Brain Food: The Emotional Impact of Climate Change

Nov 13, 2014

Thousands of scientists worldwide are studying the environmental impact of climate change. But now, two professors of English are studying its emotional impact. SueEllen Campbell and John Calderazzo are co-directors of a climate change outreach and discussion group at Colorado State University. And, they recently visited Northern Arizona University to share this message about the Earth’s changing climate:


“We call it ‘It’s Everybody’s Business’ and our hope is that we have more and more people in the discussion so that they feel empowered to take part in helping to solve the problem,” Calderazzo says.

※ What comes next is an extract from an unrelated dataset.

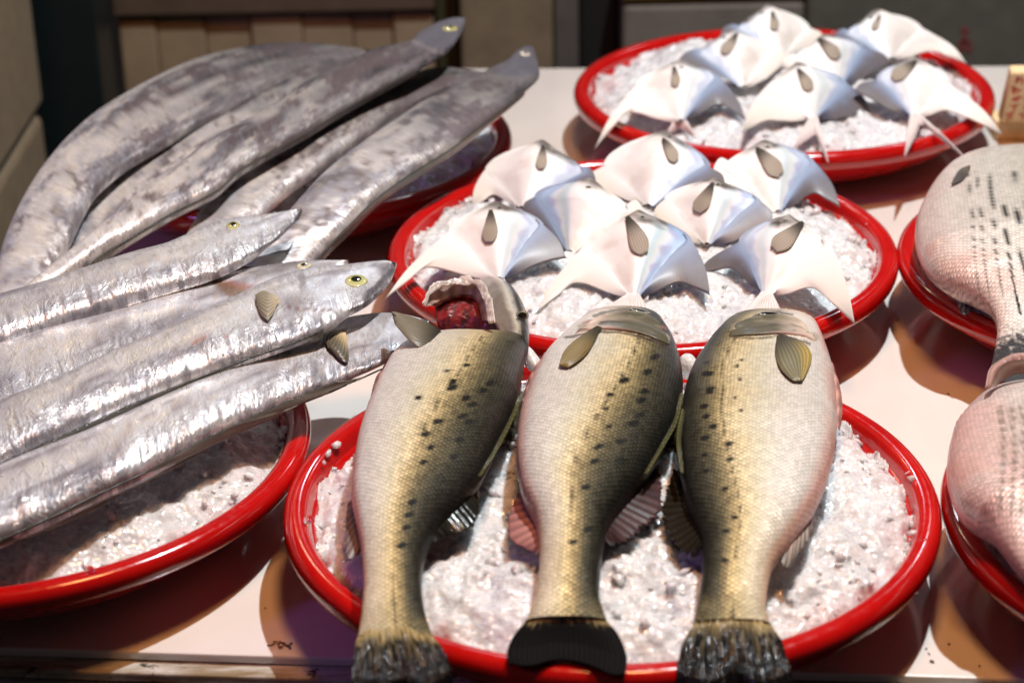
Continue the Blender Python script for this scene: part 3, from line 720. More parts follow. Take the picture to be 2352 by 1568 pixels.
# head of the left bass beyond the gill opening: cheek, gills, flap
def lump(name, rows, parent, mt, colf, z0, hgt, n=60, m=50, seed=1, rough=.0):
    "rows: pixel rows from one side to the other, domed upwards by hgt"
    R_ = [smooth_curve(r, m) for r in rows]; Rr = np.array(R_); G = np.zeros((n, m, 2))
    for j in range(m): G[:, j] = smooth_curve(Rr[:, j], n)
    zr = np.interp(np.linspace(0, 1, n), np.linspace(0, 1, len(z0)), z0)
    V = np.array([[unp(G[i, j, 0], G[i, j, 1], zr[i]) for j in range(m)] for i in range(n)])
    T_, S_ = np.meshgrid(np.linspace(0, 1, n), np.linspace(0, 1, m), indexing='ij')
    V[..., 2] += hgt*(np.sin(np.pi*S_)**.6)*(np.sin(np.pi*np.clip(T_, .0, 1))**.4)
    P_ = V.reshape(-1, 3)
    if rough: V[..., 2] += rough*(fbm(P_, 160, 3, seed).reshape(n, m)-.5)
    P_ = V.reshape(-1, 3); c = colf(T_.ravel(), S_.ravel(), P_)
    o = mesh_obj(name, P_, grid_faces(n, m), mt, parent, col=np.clip(c, 0, 1), uv=attach_uv(P_, n, m))
    md = o.modifiers.new('thick', 'SOLIDIFY'); md.thickness = .0015; md.offset = -1
    return o
def cheek(T_, S_, P_):
    nz = fbm(P_, 300, 3, 5)-.5; q = S_+.05*nz
    st = [0, .12, .30, .36, .46, .56, .64, .8, 1]; cs = np.array([(.42, .37, .33), (.24, .22, .19), (.20, .18, .16), (.30, .28, .24), (.50, .49, .42), (.30, .29, .25), (.045, .045, .042), (.03, .03, .03), (.05, .05, .05)])
    c = np.stack([np.interp(q, st, cs[:, k]) for k in range(3)], -1)
    return mix(c, (.03, .03, .03), .6*sstep(.55, .7, fbm(P_, 500, 2, 9))*(q > .5))
lump('head', [[(1096, 646), (1108, 640), (1128, 648), (1142, 658)], [(1100, 665), (1130, 658), (1165, 668), (1186, 684)], [(1116, 700), (1148, 690), (1185, 700), (1209, 718)],
              [(1130, 735), (1160, 728), (1195, 735), (1215, 756)], [(1150, 768), (1175, 765), (1200, 775), (1214, 800)], [(1152, 800), (1175, 805), (1198, 812), (1208, 840)]], bassA, M_FLESH, cheek, [.072, .082, .088, .088, .086, .082], .010, rough=.001)
def red(T_, S_, P_):
    c = np.tile((.20, .012, .014), (len(T_), 1)); f = fbm(np.stack((S_*26+5*T_, T_*5, 0*S_), -1), 1, 4, 3)
    c = mix(c, (.05, .003, .004), sstep(.46, .60, f)); return mix(c, (.02, .002, .002), sstep(.75, 1., T_)*sstep(.1, .3, S_)*.8)
lump('gills', [[(998, 690), (1035, 684), (1085, 690), (1122, 706), (1142, 722)], [(1000, 722), (1040, 718), (1085, 724), (1130, 745), (1160, 758)], [(1004, 742), (1045, 738), (1090, 745), (1135, 760), (1168, 770)],
               [(1012, 760), (1050, 764), (1090, 768), (1130, 774), (1170, 780)]], bassA, M_GILL, red, [.088, .087, .084, .078], .005, rough=.0045, seed=4)
def inner(T_, S_, P_):
    c = mix(np.tile((.66, .50, .42), (len(T_), 1)), (.48, .22, .17), sstep(.25, .95, T_))
    return c*(.8+.25*np.cos(S_*46))[:, None]
lump('gill_cover', [[(978, 690), (1000, 664), (1045, 646), (1090, 646), (1112, 668), (1122, 700), (1124, 730)], [(980, 700), (1008, 680), (1050, 664), (1086, 665), (1102, 685), (1108, 712), (1112, 735)],
                    [(1006, 706), (1030, 696), (1060, 690), (1085, 694), (1095, 706), (1100, 722), (1106, 738)]], bassA, M_FLESH, inner, [.104, .098, .086], -.003, rough=.003)
def rimc(T_, S_, P_): return mix(np.tile((.62, .56, .52), (len(T_), 1)), (.36, .30, .26), T_*.8)
lump('gill_membrane', [[(973, 692), (990, 660), (1018, 648), (1060, 634), (1100, 640), (1120, 664), (1132, 700), (1136, 738)], [(977, 702), (1000, 672), (1040, 656), (1088, 655), (1104, 675), (1114, 704), (1120, 740)]],
     bassA, M_FLESH, rimc, [.107, .104], .0012, n=24, m=90, rough=.008, seed=12)
leaf('pectoral_fin', [(1018, 764), (985, 742), (950, 730), (898, 714)], [(1020, 779), (1002, 795), (966, 799), (934, 776), (905, 738)], .098, .112, (.02, .018, .012), (.15, .13, .085), ray=13, bow=.004)(bassA, bvA)
eye(bassA, 1200, 724, .0042, BVHTree.FromPolygons([(0, 0, 0), (0, 0, .001), (0, .001, 0)], [(0, 1, 2)]), ring=(.03, .03, .028), zdef=.098, pup=.7)

# middle bass
B_left = [(1331, 753), (1300, 780), (1278, 803), (1251, 826), (1218, 889), (1194, 956), (1186, 1023), (1186, 1068), (1200, 1139), (1231, 1195), (1240, 1251), (1238, 1314), (1231, 1371), (1217, 1410), (1205, 1430)]
B_right = [(1525, 753), (1551, 796), (1564, 839), (1570, 880), (1569, 900), (1555, 963), (1520, 1026), (1484, 1089), (1442, 1139), (1402, 1195), (1386, 1251), (1379, 1314), (1375, 1371), (1386, 1406), (1396, 1430)]
B_sp = [(x, y, 1.1) for x, y in z1([(1950, 1048), (2085, 1128), (2065, 1187), (2050, 1292), (2015, 1347), (2105, 995), (2165, 890), (1930, 1470)])]+[(x, y, .75) for x, y in z1([(1850, 1150), (1825, 1243), (1845, 1368), (1775, 1508)])]+[(x, y, 1.) for x, y in z2([(1085, 238), (1155, 220), (1155, 282), (1255, 285), (1070, 285), (1040, 372), (1235, 340), (1190, 400), (1050, 507), (1000, 550)])]
B_head = opercle([([(1334, 752), (1400, 742), (1470, 748), (1530, 775)], 9, (.36, .30, .24), .8), ([(1300, 775), (1370, 762), (1450, 768), (1552, 800)], 3.2, (.05, .035, .03), .85),
                  ([(1340, 742), (1410, 726), (1480, 730), (1530, 755)], 3, (.30, .12, .12), .7), ([(1365, 725), (1420, 712), (1480, 714), (1515, 735)], 4, (.04, .04, .035), .85), ([(1424, 724), (1462, 717), (1498, 724)], 6, (.012, .012, .014), .95)])
B_fins = [
    fin('anal_fin', [(1202, 1135), (1230, 1190), (1240, 1262)], [(1190, 1132), (1168, 1186), (1171, 1238), (1200, 1256), (1235, 1274)], .076, .071, (.50, .24, .20), (.30, .13, .12), 9),
    fin('second_dorsal_fin', [(1490, 1078), (1442, 1137), (1402, 1190), (1390, 1238)], [(1512, 1066), (1524, 1138), (1516, 1182), (1484, 1207), (1449, 1238), (1398, 1253)], .079, .071, (.05, .022, .020), (.07, .028, .028), 14, frill=.2, mottle=.5),
    fin('dorsal_fin', [(1566, 905), (1550, 968), (1516, 1030), (1485, 1082)], [(1577, 905), (1564, 980), (1534, 1040), (1498, 1086)], .080, .070, (.11, .11, .05), (.035, .035, .02), 8, mt=M_WETFIN, frill=.3),
    fin('pelvic_fin', [(1256, 818), (1228, 868), (1203, 930)], [(1250, 816), (1218, 862), (1198, 928)], .080, .074, (.52, .26, .22), (.40, .18, .15), 4, bow=.002),
    leaf('pectoral_fin', [(1372, 754), (1330, 782), (1298, 812), (1285, 846)], [(1381, 757), (1366, 790), (1345, 822), (1312, 847), (1290, 848)], .12, None, (.04, .036, .02), (.22, .17, .07), (.16, .11, .03), ray=9, bow=.003),
]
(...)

Calderazzo and Campbell’s program encourages university employees from all different departments and disciplines — as well as people from all walks of life — to openly discuss their feelings about climate change. SueEllen Campbell says a lot of people feel fear, guilt and sadness — not just about climate change in general — but about how their own behavior may be worsening the problem.

“It’s a good idea to go ahead and let yourself feel bad and recognize that yes, some of it is really sad and very worrisome, and that once you acknowledge it is true you can start thinking about what you could possibly do to help the problem. Then, I think, there’s lots and lots of things to do, but I think first you have to get yourself over the feeling that it’s too overwhelming and there’s no one thing anybody can do to fix it,” Campbell says.

Campbell and Calderazzo say visiting campuses like NAU helps get people talking about what they can do as individuals to address climate change. Whether it’s switching to more energy efficient light bulbs or joining marches and rallies, the English professors say it’s not too late to make a difference.